Charles Dean has been missing since 1974, when the 24-year-old University of North Carolina graduate was traveling through Southeast Asia with a companion, Neil Sharman of Australia.

A joint U.S.-Laotian team discovered remains earlier this month in Bolikhamxai Province in central Laos, said Larry Greer, spokesman for the Pentagon office in charge of POW and MIA issues. The remains have not been positively identified, but Dean said his family is confident they belong to his brother because of personal items found at the site.

As governor of Vermont, Howard Dean had visited the location last year to push for excavation. He said the discovery would be painful not only for him, his mother and his two surviving brothers, but families of every POW (search) and MIA.

"We greet this news with mixed emotions, but we are gratified we are now approaching closure," Dean told reporters in a brief statement after a candidate forum in Bedford, N.H. He did not take questions.

Sharman's brother, Ian Sharman, told the Australian Herald Sun on Tuesday that the two men had been handcuffed, executed, and their bodies thrown into a bomb crater. He told the newspaper that U.S. Army officials had informed him that one body had been found on top of the other, and two skulls, bones and shoes had been recovered.

Dean spokesman Jay Carson said the shoes resembled a pair worn by Charles Dean and the bracelet ironically was marked POW. Charles Dean wore the bracelet in support of finding missing prisoners of war, Carson said.

The Dean family has been trying to piece together the details surrounding Charles Dean's death for three decades.

Charles Dean graduated from North Carolina in 1972 and went to work on the anti-war campaign of Democratic presidential candidate George McGovern (search). After McGovern lost in a landslide to President Nixon, Charles Dean decided to travel around the world. He left New York for Seattle by car with a friend in the spring of 1973 and then traveled by freighter from Seattle to Japan. He later went on to Australia, where he lived on a ranch for nine months.

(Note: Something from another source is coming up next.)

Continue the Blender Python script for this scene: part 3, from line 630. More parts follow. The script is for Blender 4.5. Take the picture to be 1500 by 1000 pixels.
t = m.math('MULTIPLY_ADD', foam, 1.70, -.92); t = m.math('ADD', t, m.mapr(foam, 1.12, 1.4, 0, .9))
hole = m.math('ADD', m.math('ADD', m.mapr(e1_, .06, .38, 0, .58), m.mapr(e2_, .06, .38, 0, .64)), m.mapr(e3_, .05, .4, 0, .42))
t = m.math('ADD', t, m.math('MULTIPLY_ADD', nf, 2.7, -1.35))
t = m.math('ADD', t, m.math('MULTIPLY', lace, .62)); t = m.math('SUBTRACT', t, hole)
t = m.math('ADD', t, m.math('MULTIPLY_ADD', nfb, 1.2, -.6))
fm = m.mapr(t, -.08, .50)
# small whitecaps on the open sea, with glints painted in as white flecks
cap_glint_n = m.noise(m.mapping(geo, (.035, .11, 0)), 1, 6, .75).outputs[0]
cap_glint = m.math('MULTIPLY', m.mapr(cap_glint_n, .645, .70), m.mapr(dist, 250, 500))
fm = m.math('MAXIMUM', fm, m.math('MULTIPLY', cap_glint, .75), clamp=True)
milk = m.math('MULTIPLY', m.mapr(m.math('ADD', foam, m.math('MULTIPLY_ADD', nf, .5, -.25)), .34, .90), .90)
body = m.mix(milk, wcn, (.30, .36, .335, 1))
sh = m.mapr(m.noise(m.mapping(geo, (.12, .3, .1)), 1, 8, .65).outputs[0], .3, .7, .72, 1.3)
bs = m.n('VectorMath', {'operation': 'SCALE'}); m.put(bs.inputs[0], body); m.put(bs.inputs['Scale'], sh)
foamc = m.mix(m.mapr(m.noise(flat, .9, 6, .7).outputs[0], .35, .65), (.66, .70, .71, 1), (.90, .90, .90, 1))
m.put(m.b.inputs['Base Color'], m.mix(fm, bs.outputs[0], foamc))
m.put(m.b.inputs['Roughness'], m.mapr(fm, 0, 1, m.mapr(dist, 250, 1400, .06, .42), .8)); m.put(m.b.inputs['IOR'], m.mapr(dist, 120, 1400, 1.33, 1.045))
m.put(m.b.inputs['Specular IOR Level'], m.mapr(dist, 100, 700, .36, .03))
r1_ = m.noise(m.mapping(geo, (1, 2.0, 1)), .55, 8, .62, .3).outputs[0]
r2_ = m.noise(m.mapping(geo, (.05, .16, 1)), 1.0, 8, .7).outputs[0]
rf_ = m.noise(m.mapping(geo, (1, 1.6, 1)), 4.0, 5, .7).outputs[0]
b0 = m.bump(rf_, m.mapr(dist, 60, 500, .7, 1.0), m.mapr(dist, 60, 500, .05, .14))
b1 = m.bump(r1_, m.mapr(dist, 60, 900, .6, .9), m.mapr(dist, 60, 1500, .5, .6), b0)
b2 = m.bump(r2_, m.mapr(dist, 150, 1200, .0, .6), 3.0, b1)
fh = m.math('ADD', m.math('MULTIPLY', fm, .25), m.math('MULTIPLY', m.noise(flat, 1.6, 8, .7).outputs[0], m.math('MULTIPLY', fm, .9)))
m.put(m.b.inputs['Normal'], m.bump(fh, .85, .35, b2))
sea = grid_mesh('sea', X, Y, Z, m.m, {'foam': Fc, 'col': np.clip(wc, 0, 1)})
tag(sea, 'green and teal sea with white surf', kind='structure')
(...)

He and Sharman took off for Southeast Asia and were arrested by the communist Pathet Lao on Sept. 4, 1974, during a trip down the Mekong River in Laos. They apparently were suspected of being spies, although the U.S. and Australian governments said they were merely tourists and strongly protested their detention.

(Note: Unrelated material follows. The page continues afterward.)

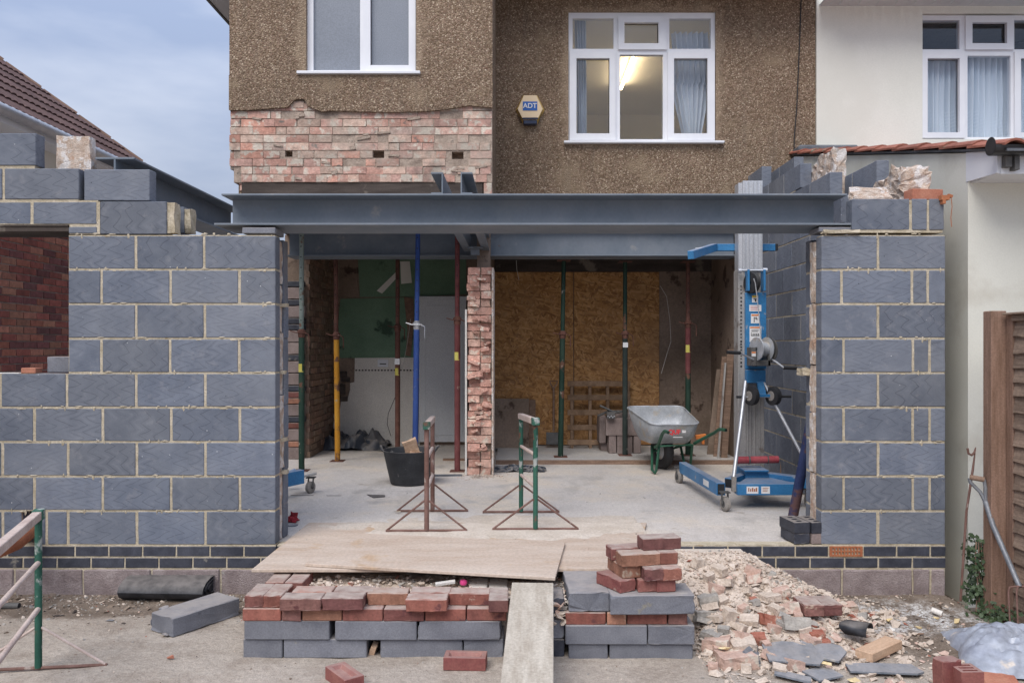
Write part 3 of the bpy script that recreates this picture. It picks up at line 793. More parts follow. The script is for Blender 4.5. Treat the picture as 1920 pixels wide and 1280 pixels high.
MB().box((XR0 + .008, 5.431, course(0)), (2.496, 5.525, course(9) - .01)).build('mortar', M['mortar'], RW)
zz = course(0); k = 0
while zz < course(9) - .03:
    h = random.uniform(.25, .5); h = min(h, course(9) - .01 - zz)
    wool_strip(RW, XR0 + .0 - random.uniform(.0, .014), XR0 + .15, zz, zz + h - .008, 5.332, 5.42, 50 + k, .009)
    zz += h; k += 1
me = rough_box((.1, .12, .05), .012, 3, 77); me.materials.append(M['mortar']); link('mortar_smear', me, RW, (XR0 - .005, 5.48, course(5) - .0))
# side wall: inner leaf courses
XI = 2.5
def top_inner(y): return 14 if y > 8.05 else 13 if y > 7.2 else 12 if y > 6.4 else 10
for n in range(0, 14):
    y = 6.865 - .45*4 if n % 2 else 7.09 - .45*5
    y -= .0
    while y < 8.9:
        a, b_ = max(y, 5.53), min(y + .45, 9.0)
        y += .45
        if b_ - a < .06: continue
        if n >= top_inner((a+b_)/2 + .0): continue
        sx = random.uniform(-.002, .002)
        centred('side_block', (XI + sx, a + .005, course(n) + .0055), (XI + .1 + sx, b_ - .005, course(n+1) - .0055), M['block'], RW, .003)
mb = MB()
for (ya, yb, n1) in ((5.54, 6.44, 10), (6.44, 7.24, 12), (7.24, 8.24, 13), (8.24, 9.0, 14)):
    mb.box((XI + .004, ya, FL - .3), (XI + .096, yb - .02, course(n1) - .012))
mb.build('mortar', M['mortar'], RW)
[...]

The two men were held in a small, remote prison camp for three months before they were believed to have been executed on Dec. 14 while driving toward Vietnam with their captors.

Charles Dean, although a civilian, was considered by the U.S. government to have been a prisoner of war. The effort to recover the bodies of Dean and Sharman was coordinated by the Defense Department's Joint Task Force Full Accounting, a Pentagon unit created 11 years ago to find remains of Americans missing in Indochina.

Based on accounts from local informants, the task force zeroed in on a flooded paddy field about 2.5 miles from the Vietnam border.

The family had been frustrated with delays in excavation of the suspected burial site when Dean visited the area last year. He was able to speak through a translator to one of two witnesses who claimed to have seen the bodies of Charles Dean and Sharman and remembered where they were buried.

At the time, Dean said he decided to make the trip after the death of his father because it would have been too difficult for Howard Dean Sr. to relive the pain of his son's death. Charles Dean's disappearance was gut-wrenching for everyone in the Dean family, but Howard Dean said his father took it especially hard.

At the time of Charles Dean's disappearance, the elder Dean was vice president of Reynolds Securities in New York and worked through his business and personal relationships to try to find his son. Howard Dean Sr. had attended Yale University with Charles S. Whitehouse, then the U.S. ambassador to Laos, and had developed connections in the region while living in Asia.

There are currently 1,875 Americans missing from the Vietnam conflict, including some civilians such as Dean, Greer said. He did not have a precise number of missing civilians but said they include government contractors, missionaries and those like Dean who had no connection to military operations.

"We track everybody who's an American," Greer said.

The remains are still in Laos, but will be taken to the military's identification laboratory in Hawaii next week. Dean said he likely will fly to Hawaii on Nov. 26 for a repatriation ceremony.

Lt. Col. Gerald O'Hara, a spokesman for the Joint POW/MIA Accounting Command in Hawaii, said identification can take as long as several years, but he expects this case could be resolved in four to eight months because a "good quantity of remains" were recovered. He declined to say what exactly was uncovered, citing the family's privacy.